Ce mot malheureux, sur lequel je n’aurais pas voulu que M. Mill quittât M. Comte, je ne veux pas à mon tour qu’il soit le dernier sur lequel je quitte ici M. Mill, et je prends dans le commencement un morceau de critique élevée sur les devoirs de la critique à l’égard des grandes nouveautés, morceau que je donne comme un enseignement et comme un modèle.


« C’eût été une faute, si les penseurs dont M. Comte a gagné et gardé l’admiration, sinon l’adhésion, s’étaient tout d’abord occupés d’attirer l’attention sur ce qu’ils regardaient comme des erreurs en son grand ouvrage. Tant que dans le monde de la pensée il n’avait pas pris la place qui lui convenait, l’affaire importante était non de le critiquer, mais de le faire connaître. En mettant sur les points vulnérables le doigt de ceux qui ne connaissaient ni n’étaient en état de connaître la grandeur du livre, on en retardait indéfiniment la juste appréciation sans avoir pour excuse la nécessité de se garder de quelque grave inconvénient. Aussi longtemps qu’un écrivain a peu de lecteurs et nulle influence sinon sur les penseurs indépendans, la seule chose qu’on y doive considérer est ce qu’il peut nous enseigner. S’il est quelque point où il se trouve avoir moins de lumière que nous n’en avons déjà, il est loisible de n’y pas prendre garde jusqu’à ce que le temps arrive où ses erreurs peuvent faire du mal. La haute place que M. Comte a désormais obtenue parmi les penseurs européens et l’influence croissante de son principal ouvrage, si elles inspirent plus de confiance pour entreprendre de recommander au public les fortes parties de sa philosophie, font que pour la première fois il n’est pas inopportun de discuter ses méprises. Les erreurs qu’il a commises peuvent maintenant devenir dommageables, tandis que la libre critique de ces erreurs a cessé de l’être. »


J’en ai fini avec le préambule; mais il a bien fallu introduire M. Comte et M. Mill et préparer le débat.
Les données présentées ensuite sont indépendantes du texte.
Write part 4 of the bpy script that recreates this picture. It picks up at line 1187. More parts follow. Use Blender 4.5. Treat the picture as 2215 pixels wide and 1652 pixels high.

  1. Quelque chose de ce que je demande se trouve un peu plus haut, et M. Mill m’accuserait avec raison de n’être pas équitable, si je ne citais ces lignes écrites avec un cœur touché : « D’autres peuvent rire, mais nous, nous pleurerions plutôt à la vue douloureuse de cette décadence d’un grand esprit. M. Comte reprochait à ses premiers admirateurs anglais d’entretenir la conspiration du silence à l’égard de ses dernières productions. Le lecteur peut maintenant juger si un tel silence n’est pas suffisamment expliqué par un souci délicat de sa réputation et par une crainte consciencieuse de jeter un discrédit immérité sur les nobles spéculations de sa première carrière. » On peut voir dans mon livre sur Auguste Comte et la Philosophie positive, p. 517-591, ce que j’ai dit des dernières productions de M. Comte; je n’y reviens pas dans le présent travail.